Team L&M
In his book, The Perfect Way, Osho answers fundamental questions about what meditation is and how we can begin and sustain it in our lives. He does this with precision, thoroughness, humour and compassion. Here is someone who knows, but who also knows how to convey what he knows. His genius in full flight, he points us as far as one can with words towards the inner world of the self, towards the zone of silence. We share a few excerpts from Chapter 8 Self-observation is this mirror from the book. Read on:
I’m a Dream-Breaker
What I am in others’ views is not significant. What is significant is what I am in my own view. But we are in the habit of seeing ourselves through other people’s eyes and we forget that there is a direct and immediate way to see ourselves. And this alone is the real way to see because it is not indirect. So firstly, we create false images of ourselves and wear masks to deceive others, and then we base our opinion of ourselves on how others see us!
This self-deception goes on throughout our lives. To begin a life of religiousness, the very first thing that needs to be shattered is this self-deception. It is necessary to break through all self-deceptions; it is necessary to know yourself in your total nakedness—as you are, what you are—because only after this has been done can any steps be taken in some authentic direction of self-realisation.
Man cannot enter the realm of truth as long as he has false conceptions about himself and as long as the delusion persists that the role-playing personality is his real self. Before we can know
The Perfect Way
God, or the truth or our real beings, we must reduce to ashes the imaginary personality with which we have covered ourselves. This mask of deception does not allow us to rise above the artificial lives we are acting out and live real lives. Those who wish to walk the path of truth, of reality, must awaken from the false drama they are living.
Don’t you ever feel you are acting, performing in a drama? Don’t you ever feel you are one thing on the inside and quite another on the outside? In some conscious moment, when you are yourself, doesn’t the awareness of this deception ever trouble you? If questions about it do occur to you and do trouble you, that alone is the possibility that can take you out of the drama, can take you from the stage to the background, where you are not acting a role but are your own self.
One must ask oneself this question: ‘Am I really what I have been thinking I am?’ This question must echo in the very depths of your being. It must arise in your depths with such intensity and such awareness that there remains no room left for the possibility of any illusion.
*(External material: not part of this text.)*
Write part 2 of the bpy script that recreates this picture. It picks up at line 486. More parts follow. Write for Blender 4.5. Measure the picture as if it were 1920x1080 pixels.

As a result of this question, this inquiry, this introspection, such a unique awakening and consciousness comes that you feel you have been shaken out of a sleep. Then you begin to see that the castles you built have been built in a dream, that the boats in which you have been sailing were made of paper. Your whole life begins to seem unreal, as if it were not yours but someone else’s. It actually is not yours, it is part of some drama you have been acting out—a drama which education, training, culture, tradition and society have taught you, but the roots of which are not in you. If the flowers arranged in a vase were to become conscious in some way, they will know that they have no roots; the same is bound to happen to you if you become conscious. We are not really men. We are mere deceptions, without any roots, without any ground. We are like characters in a fairy tale, in a dream, with no existence in reality. I see you lost and moving in this dream. All your actions are done in sleep. All your activities take place in sleep. But you can awaken from this sleep. This is the difference between sleep and death. You can awaken from the former but not from the latter. No matter how deep your sleep, awakening is its intrinsic possibility. Sleep has this dormant seed, this potentiality hidden within it.
If you come face-to-face with yourself, many illusions will be shattered, as if somebody falsely considering himself very beautiful finds himself before a mirror for the very first time. Just as there is a mirror for looking at the body, there is a mirror for looking at the self. I am talking about this very mirror. Self-observation is this mirror.
Do you really want to see the truth of yourself? Do you want to meet the person that is really you? And knowing there is the possibility of seeing yourself in all your nakedness, don’t you feel afraid? Such fear is quite natural. It is because of this fear that we go on creating new dreams about ourselves and keeping our true reality forgotten. But these dreams cannot be your companions; you cannot get anywhere with their help. They only waste the time and the priceless opportunity that could have led you home.
You must wonder why I insist so much on your seeing the nakedness, the ugliness and the emptiness of yourselves. Wouldn’t it be better to leave what is unfit to be seen, unseen? And isn’t it nice, isn’t it good to decorate what is ugly with jewellery and to cover what isn’t worth seeing with curtains?